Set exercise: Copy every line in the records below that contains the word "parts".

Stored data:

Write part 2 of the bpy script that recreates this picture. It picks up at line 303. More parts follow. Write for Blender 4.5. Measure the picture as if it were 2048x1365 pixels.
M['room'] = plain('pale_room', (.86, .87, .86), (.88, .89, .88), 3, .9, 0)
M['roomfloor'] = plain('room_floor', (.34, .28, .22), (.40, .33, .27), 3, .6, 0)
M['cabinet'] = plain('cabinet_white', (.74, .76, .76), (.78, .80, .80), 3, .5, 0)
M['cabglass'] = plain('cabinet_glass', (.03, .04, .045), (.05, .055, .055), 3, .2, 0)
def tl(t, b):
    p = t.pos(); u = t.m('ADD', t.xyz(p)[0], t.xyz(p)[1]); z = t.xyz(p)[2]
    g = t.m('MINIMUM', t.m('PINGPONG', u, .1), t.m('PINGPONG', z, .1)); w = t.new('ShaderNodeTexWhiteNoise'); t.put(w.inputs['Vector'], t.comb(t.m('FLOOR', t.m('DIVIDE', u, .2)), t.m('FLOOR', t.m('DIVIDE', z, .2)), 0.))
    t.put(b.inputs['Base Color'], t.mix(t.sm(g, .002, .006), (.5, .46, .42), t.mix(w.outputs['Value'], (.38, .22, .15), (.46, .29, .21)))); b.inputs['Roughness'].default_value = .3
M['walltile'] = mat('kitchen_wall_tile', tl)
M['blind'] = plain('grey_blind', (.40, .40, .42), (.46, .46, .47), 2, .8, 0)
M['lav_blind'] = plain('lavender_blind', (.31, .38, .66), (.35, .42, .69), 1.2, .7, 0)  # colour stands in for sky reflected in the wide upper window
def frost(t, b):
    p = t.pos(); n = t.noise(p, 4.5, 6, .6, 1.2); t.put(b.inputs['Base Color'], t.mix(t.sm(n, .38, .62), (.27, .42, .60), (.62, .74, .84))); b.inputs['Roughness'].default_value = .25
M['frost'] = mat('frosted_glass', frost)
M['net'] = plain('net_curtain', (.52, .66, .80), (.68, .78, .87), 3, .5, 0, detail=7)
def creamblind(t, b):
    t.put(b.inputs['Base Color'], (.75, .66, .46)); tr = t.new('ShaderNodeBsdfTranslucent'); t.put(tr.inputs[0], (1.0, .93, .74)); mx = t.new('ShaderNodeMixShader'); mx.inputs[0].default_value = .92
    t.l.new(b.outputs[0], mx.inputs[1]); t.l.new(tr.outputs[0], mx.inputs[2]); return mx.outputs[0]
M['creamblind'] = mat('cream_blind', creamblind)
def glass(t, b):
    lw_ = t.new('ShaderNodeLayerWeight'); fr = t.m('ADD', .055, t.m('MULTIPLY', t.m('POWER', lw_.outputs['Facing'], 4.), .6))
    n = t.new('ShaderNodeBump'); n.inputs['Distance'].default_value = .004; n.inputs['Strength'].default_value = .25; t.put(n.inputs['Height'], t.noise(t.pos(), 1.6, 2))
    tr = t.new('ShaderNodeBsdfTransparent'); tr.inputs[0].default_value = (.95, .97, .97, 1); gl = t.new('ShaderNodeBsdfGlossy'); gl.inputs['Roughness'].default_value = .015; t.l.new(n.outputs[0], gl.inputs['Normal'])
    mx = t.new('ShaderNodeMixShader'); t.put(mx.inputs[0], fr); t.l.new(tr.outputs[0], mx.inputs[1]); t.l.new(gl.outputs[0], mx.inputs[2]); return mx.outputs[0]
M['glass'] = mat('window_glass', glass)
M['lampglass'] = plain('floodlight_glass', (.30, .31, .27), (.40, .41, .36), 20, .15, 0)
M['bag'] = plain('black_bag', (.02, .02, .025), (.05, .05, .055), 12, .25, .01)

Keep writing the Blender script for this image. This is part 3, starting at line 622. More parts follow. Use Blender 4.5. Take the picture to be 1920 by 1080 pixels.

Task answer:
Write part 2 of the bpy script that recreates this picture. It picks up at line 303. More parts follow. Write for Blender 4.5. Measure the picture as if it were 2048x1365 pixels.
Keep writing the Blender script for this image. This is part 3, starting at line 622. More parts follow. Use Blender 4.5. Take the picture to be 1920 by 1080 pixels.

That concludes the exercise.